Who Will Become Today's Barons?

Written By Adam English

Posted July 23, 2019

There was a short period of 21 years where fortunes were made and California as we know it was born.

It was the short and glorious age of the clipper ship. Tall, slender, and faster than anything else at the time, they revolutionized commerce only to be quickly made obsolete and fade into virtual obscurity.

flying cloud clipper

There are no remaining original American clipper ships today, but their legacy lasts.

They created fortunes for their owners — like Warren Delano, grandfather of FDR, and the Forbes family.

There aren’t many lessons to learn today about investing from nearly two centuries ago, but one stands out from the short but storied clippers.

$20 Eggs, $3,000 Boots

San Francisco is known for its high prices now, but they’re nothing compared to the cost of living during the Gold Rush.

Everything to build a city and feed its people had to be shipped around the tip of South America.

Eggs were a buck each. Boots were $60. In today’s dollars, that’s $20 and $3,000. Then there were picks and pans and everything needed except lumber to find and mine gold. California had no industry, even agriculture, to support the population boom.

Clipper ships had already seen a boom as they were put on the lucrative China opium routes and longer tea routes from China to the U.S. east coast in 1843.

Tea was a seasonal cash crop then. The first to get it to market in the affluent east coast cities made the lion’s share of the profits. As for opium smuggling, speed was of the essence.
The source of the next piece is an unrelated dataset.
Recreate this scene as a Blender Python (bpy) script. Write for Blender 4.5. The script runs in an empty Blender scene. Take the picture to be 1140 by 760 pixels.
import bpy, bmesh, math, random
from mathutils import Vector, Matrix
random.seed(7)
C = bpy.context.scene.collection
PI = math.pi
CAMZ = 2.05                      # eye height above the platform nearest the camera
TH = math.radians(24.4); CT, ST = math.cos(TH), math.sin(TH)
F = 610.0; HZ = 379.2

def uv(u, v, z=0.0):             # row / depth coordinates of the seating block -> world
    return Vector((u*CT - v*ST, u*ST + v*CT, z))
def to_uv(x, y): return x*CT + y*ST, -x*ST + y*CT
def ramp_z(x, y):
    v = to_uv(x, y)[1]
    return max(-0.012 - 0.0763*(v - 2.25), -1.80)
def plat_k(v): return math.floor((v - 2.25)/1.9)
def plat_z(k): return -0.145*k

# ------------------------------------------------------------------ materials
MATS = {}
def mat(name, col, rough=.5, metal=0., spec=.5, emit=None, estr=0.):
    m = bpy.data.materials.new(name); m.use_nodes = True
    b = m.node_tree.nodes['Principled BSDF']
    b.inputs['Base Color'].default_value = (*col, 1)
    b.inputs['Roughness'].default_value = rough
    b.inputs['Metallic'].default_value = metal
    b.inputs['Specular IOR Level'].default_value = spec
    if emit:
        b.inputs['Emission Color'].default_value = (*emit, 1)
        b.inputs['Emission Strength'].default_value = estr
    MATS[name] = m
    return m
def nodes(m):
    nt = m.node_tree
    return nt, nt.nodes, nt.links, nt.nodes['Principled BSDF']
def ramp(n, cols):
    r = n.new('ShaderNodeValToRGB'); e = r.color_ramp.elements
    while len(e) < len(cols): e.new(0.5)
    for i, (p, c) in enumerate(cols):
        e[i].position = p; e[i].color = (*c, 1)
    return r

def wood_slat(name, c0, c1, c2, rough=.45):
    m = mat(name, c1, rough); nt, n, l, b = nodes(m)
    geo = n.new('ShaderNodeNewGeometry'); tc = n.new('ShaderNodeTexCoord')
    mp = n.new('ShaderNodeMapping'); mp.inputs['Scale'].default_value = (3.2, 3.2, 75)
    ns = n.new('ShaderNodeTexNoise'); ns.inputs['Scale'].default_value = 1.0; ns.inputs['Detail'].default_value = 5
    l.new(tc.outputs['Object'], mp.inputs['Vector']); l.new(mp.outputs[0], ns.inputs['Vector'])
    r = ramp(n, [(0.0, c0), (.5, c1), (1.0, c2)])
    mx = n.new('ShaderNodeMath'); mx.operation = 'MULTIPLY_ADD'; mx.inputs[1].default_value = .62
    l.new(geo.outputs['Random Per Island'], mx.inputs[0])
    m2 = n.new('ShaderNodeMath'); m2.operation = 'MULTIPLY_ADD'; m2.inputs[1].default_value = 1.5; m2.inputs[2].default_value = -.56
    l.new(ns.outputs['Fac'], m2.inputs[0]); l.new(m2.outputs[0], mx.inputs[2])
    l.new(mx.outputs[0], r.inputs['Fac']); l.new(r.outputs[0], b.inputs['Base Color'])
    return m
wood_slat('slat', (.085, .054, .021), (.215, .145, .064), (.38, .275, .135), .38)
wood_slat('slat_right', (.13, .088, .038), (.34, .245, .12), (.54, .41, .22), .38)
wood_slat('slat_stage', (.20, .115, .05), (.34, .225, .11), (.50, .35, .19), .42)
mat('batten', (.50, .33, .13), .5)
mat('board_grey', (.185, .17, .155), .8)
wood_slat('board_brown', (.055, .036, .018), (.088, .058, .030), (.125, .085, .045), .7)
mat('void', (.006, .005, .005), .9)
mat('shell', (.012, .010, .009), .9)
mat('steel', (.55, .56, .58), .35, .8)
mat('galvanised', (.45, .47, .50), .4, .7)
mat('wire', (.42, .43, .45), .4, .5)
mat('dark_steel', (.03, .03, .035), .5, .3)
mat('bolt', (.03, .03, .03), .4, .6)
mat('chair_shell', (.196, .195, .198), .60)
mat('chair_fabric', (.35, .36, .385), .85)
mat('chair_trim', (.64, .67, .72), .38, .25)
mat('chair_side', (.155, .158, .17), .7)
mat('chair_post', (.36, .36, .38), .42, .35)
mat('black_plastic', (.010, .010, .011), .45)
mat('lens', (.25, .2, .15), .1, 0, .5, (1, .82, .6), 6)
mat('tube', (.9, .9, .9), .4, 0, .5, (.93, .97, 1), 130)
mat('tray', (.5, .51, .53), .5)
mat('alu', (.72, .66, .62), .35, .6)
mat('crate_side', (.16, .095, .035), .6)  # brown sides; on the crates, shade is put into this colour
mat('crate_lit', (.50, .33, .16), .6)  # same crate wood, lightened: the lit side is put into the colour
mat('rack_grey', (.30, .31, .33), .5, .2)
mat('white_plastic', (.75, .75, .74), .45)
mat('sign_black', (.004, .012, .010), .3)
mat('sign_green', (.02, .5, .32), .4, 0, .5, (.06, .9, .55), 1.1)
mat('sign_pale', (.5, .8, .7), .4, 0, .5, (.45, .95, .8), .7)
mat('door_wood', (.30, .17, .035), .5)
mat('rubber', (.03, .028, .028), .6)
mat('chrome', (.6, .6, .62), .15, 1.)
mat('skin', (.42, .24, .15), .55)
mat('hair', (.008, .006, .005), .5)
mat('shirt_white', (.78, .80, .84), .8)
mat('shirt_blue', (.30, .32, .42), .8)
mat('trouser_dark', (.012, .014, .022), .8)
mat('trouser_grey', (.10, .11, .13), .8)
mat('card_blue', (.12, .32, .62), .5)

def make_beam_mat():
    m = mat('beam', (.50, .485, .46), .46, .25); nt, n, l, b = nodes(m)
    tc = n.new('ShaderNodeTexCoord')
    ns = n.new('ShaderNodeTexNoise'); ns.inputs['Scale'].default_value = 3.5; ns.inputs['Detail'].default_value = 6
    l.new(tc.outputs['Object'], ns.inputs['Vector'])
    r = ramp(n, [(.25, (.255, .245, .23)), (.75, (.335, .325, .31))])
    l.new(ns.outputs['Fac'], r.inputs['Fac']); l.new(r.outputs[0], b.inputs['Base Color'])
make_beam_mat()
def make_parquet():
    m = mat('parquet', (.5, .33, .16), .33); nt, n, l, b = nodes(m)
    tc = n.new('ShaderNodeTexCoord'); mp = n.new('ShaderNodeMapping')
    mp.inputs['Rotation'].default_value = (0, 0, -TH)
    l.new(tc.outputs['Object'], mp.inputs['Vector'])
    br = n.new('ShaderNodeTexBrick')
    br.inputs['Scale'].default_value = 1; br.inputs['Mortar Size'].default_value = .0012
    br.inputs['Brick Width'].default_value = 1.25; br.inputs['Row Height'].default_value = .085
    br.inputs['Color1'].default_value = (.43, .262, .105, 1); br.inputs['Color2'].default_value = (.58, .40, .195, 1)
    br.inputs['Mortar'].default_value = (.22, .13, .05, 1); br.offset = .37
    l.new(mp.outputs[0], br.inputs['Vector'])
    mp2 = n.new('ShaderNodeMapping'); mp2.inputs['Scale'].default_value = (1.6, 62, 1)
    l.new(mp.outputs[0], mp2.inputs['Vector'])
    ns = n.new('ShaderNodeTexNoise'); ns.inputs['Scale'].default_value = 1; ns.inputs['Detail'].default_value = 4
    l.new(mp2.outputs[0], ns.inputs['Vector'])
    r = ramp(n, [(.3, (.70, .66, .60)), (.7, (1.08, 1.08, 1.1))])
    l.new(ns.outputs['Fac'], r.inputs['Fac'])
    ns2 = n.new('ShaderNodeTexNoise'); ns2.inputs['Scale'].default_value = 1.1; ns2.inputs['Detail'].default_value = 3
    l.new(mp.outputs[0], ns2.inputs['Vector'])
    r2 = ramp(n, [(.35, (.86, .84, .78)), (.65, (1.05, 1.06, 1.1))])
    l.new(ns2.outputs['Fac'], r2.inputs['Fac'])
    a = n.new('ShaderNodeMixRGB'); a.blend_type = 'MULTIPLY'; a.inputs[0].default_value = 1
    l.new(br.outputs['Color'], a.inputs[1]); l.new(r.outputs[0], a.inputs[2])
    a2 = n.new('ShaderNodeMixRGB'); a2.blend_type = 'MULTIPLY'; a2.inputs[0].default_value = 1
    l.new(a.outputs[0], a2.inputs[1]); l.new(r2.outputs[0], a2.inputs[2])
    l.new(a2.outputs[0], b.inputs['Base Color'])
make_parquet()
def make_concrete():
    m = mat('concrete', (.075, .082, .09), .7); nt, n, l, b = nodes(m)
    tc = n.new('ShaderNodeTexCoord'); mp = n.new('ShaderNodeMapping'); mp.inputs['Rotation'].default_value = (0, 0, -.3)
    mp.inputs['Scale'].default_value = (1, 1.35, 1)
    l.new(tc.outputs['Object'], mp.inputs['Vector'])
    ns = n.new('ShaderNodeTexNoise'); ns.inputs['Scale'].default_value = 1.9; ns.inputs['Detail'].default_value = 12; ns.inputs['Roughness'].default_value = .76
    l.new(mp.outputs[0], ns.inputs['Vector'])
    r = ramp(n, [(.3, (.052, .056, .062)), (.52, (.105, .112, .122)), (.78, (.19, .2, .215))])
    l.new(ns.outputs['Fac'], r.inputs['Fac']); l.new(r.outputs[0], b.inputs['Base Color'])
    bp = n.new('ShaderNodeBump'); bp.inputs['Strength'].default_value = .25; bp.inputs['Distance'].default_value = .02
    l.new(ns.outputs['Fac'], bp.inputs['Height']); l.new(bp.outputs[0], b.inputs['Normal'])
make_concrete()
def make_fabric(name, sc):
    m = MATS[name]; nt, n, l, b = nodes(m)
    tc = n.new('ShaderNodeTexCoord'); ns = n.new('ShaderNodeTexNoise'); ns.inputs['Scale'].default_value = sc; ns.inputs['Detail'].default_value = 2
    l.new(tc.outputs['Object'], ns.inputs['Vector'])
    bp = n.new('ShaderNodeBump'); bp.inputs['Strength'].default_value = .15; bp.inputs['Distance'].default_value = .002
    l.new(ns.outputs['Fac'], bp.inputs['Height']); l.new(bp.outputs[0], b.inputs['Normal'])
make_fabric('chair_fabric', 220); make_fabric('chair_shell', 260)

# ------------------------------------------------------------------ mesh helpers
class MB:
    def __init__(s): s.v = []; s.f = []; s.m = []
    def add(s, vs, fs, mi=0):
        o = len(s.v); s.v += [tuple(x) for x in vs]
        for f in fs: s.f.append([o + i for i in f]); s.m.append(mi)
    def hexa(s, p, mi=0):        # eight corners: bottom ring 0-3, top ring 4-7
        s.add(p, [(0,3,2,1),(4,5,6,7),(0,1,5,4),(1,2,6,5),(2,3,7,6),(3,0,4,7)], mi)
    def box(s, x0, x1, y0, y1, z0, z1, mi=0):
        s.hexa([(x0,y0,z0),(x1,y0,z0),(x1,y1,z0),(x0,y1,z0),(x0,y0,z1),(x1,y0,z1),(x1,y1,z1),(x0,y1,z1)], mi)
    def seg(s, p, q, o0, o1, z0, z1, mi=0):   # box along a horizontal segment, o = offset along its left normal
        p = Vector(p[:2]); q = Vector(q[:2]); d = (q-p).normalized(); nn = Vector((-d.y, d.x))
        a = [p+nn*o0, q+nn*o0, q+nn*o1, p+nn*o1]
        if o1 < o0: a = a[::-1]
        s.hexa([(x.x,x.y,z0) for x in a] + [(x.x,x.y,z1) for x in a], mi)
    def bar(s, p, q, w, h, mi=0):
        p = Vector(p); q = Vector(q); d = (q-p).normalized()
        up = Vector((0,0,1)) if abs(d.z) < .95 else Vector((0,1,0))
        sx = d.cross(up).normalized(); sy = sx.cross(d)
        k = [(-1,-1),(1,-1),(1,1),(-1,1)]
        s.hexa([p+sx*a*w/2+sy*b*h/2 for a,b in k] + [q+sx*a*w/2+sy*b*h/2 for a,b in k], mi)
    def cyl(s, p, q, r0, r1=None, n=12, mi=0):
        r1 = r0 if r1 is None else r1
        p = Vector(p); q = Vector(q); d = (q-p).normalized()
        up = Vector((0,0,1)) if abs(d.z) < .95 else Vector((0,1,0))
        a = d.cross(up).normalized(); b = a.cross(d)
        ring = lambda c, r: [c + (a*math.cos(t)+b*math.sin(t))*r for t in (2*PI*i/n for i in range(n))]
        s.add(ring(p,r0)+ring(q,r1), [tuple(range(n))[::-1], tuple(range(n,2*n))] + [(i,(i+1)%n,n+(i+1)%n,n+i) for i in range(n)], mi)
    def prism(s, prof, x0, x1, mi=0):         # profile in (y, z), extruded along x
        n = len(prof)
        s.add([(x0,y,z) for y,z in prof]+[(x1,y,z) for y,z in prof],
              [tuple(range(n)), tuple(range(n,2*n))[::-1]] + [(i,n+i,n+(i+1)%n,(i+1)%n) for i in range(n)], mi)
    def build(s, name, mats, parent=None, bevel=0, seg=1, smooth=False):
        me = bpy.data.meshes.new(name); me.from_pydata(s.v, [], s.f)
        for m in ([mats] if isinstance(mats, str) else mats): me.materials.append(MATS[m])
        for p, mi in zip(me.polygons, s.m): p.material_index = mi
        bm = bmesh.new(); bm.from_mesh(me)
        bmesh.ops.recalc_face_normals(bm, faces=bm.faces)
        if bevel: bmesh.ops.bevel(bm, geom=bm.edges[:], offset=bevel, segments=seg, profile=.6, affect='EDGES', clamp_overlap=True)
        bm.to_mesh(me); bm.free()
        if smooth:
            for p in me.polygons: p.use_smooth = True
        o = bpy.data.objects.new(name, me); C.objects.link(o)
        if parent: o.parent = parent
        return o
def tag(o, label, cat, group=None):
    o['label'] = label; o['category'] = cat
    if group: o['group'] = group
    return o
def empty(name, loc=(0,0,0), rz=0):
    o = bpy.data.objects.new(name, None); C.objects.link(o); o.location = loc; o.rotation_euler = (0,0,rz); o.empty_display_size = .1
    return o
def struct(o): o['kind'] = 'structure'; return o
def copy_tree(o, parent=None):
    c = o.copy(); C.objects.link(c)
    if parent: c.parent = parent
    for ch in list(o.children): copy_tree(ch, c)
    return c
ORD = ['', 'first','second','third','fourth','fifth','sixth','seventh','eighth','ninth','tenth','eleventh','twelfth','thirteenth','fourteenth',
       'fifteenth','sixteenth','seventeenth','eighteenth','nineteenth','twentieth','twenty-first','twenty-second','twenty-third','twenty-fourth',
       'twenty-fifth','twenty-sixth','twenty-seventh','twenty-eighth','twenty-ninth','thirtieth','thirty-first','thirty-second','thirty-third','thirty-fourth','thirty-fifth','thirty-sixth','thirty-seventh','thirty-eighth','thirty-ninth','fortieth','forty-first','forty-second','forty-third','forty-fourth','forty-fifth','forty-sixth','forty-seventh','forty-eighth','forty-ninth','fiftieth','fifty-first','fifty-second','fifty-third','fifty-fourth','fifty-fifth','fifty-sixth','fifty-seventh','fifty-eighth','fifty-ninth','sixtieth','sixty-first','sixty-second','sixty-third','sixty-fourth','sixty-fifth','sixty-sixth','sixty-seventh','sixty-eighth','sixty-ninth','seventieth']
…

The California Gold Rush kicked off in 1848, and the fast ships were redeployed and new fleets quickly built.

The first shipment to San Francisco on a clipper came the same year, cutting travel time from 180 days to maybe 100 or 120.

The fastest trip, made by the Flying Cloud in 1854, covered the 15,000-mile trip in just 89 days and 8 hours. The record held for over 100 years.

New ships weren’t even tested at sea before they were loaded up with a couple hundred thousand dollars — around $4 million to $5 million in goods in today’s terms — and sent on the long, brutal, and deadly journey around Cape Horn.

But the risk was worth it. A ship could pay for itself with a single trip.

A new market had been born overnight and fortunes were being made overnight as well.

An End To A Short Era

All things must end. 100,000 people had made it to California however they could, and the clipper ships had given them everything they needed to build what would become a world-class city.

But just 26 years after the tea trade boom and 21 after the Gold Rush, the Transcontinental Railroad and the Suez Canal were completed.

Overnight, the clipper ships had lost one of their prized routes. The fast sail-powered freighters held on for a time, but hybrid clippers with coal-powered steam engines were improving, along with fully-steam-powered freighters.

The advantages of a set schedule and the lesser impact of slower speeds when the maritime route became so much shorter made a decline inevitable.

However, for the smart clipper owners, this was hardly an issue. Their fortunes had been made, or their existing fortunes had ballooned, and there were new markets to conquer.

The Forbes family turned their tea and opium money into a fleet of clippers, then pivoted into railroads like the Chicago, Burlington & Quincy Railroad and other lines in the Midwest and Michigan.

Warren Delano remained a titan of commerce and his family became dynastic politicians, especially his grandson, President Franklin Delano Roosevelt.

The Lesson To Learn

So what is there to learn from what happened a good 150-176 years ago?

There is nothing, nothing, like the gains that come from a brand-new market.

It doesn’t matter if it doesn’t revolutionize the world like railroads would right after the Clipper ships’ fast rise and fall.

What matters are the kinds of profits that can be made when you are the front lines as something grows from nothing.

Big windfalls rarely if ever come from investing in established businesses. The Delanos and Forbes certainly did that as well. It is important, but that is a multi-generational process.

They and the other clipper barons wouldn’t have become owners of the railroads and mines across America within a matter of years without pouncing on the opportunity in front of them, risk and all.

Think about this as you see new markets opening today.

A prime example is the massive wave of legalization of cannabis, which is far from over in the U.S. and has only just begun its path to a worldwide presence.

Another is the profound need to expand production of batteries — and the materials they are made of — as the world transitions between energy paradigms.

These are huge trends that will play out over the next couple decades. Make sure you’re in them now.